Legoshi, le loup pacifiste et solitaire héros de « Beastars ». / © 2017 PARU ITAGAKI / AKITASHOTEN

Paru Itagaki, qui joue aussi avec tendresse sur les codes adolescents et la symbolique de chaque espèce, n’hésite donc pas à rappeler que les relations sociales peuvent s’avérer violentes. « J’ai juste envie de refléter la réalité dans mon manga, et celle-ci peut par exemple passer par le dessin réaliste d’un personnage de fille qui s’assume totalement », explique-t-elle en faisant allusion à Haru, une lapine à la mauvaise réputation parce que sexuellement libérée.

Les choix réfléchis et assumés, parfois mis en scène de façon confuse dans les premiers tomes, tranchent avec le côté quelque peu timide de l’autrice de manga : Paru Itagaki apparaît en public avec un masque de poulet en latex sur la tête. Cette enfant de la balle essaie de sortir du sillage de son père, Keisuke Itagaki, l’auteur de la série de combat Baki.
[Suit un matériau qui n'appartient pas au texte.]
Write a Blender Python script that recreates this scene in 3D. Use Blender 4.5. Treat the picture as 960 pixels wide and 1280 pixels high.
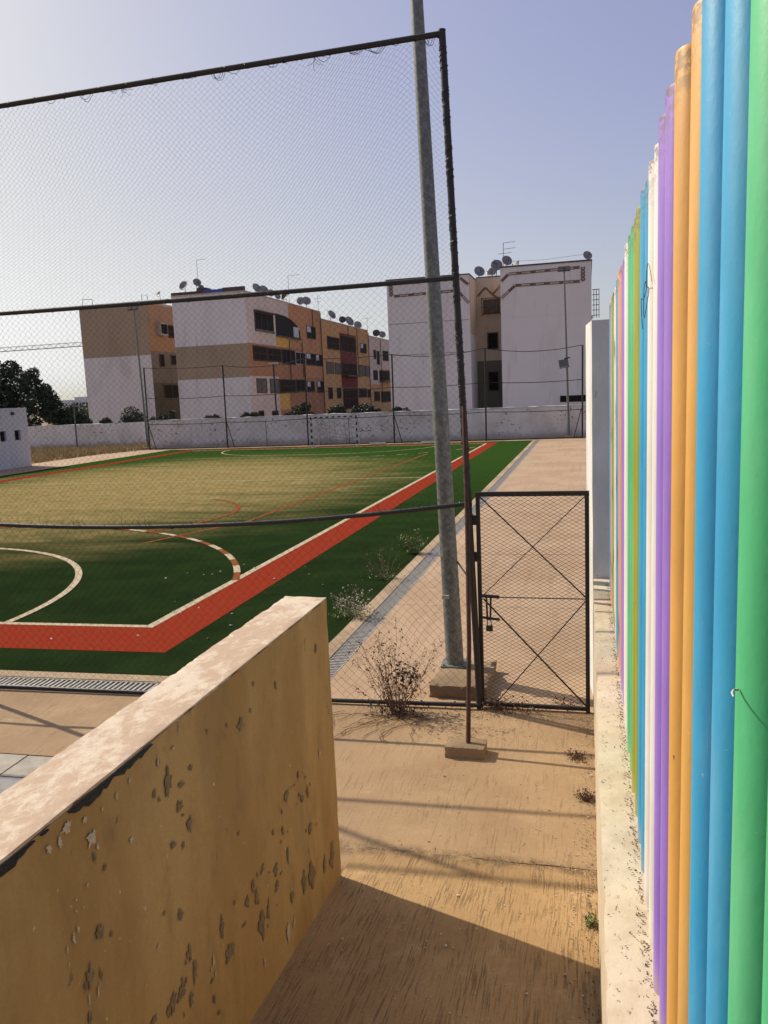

La moisson de prix récoltés par sa série, le 1,3 million de tomes vendus au Japon, comme le dessin clair et singulier de la mangaka, n’auront aucun mal à éclipser son arbre généalogique. Aux mangas, qu’elle n’a jamais trop lus enfant, Paru Itagaki a préféré les dessins animés de Disney, les albums de Nicolas de Crécy et les œuvres d’Egon Schiele. Autant d’influences qui nourrissent son originalité.

Dans « Beastars », Paru Itagaki joue avec tendresse sur les codes sociaux. / © 2017 PARU ITAGAKI / AKITASHOTEN

Beastars, de Paru Itagaki, traduction d’Anne-Sophie Thevenon, éditions Ki-oon, 192 pages, 6,90 euros.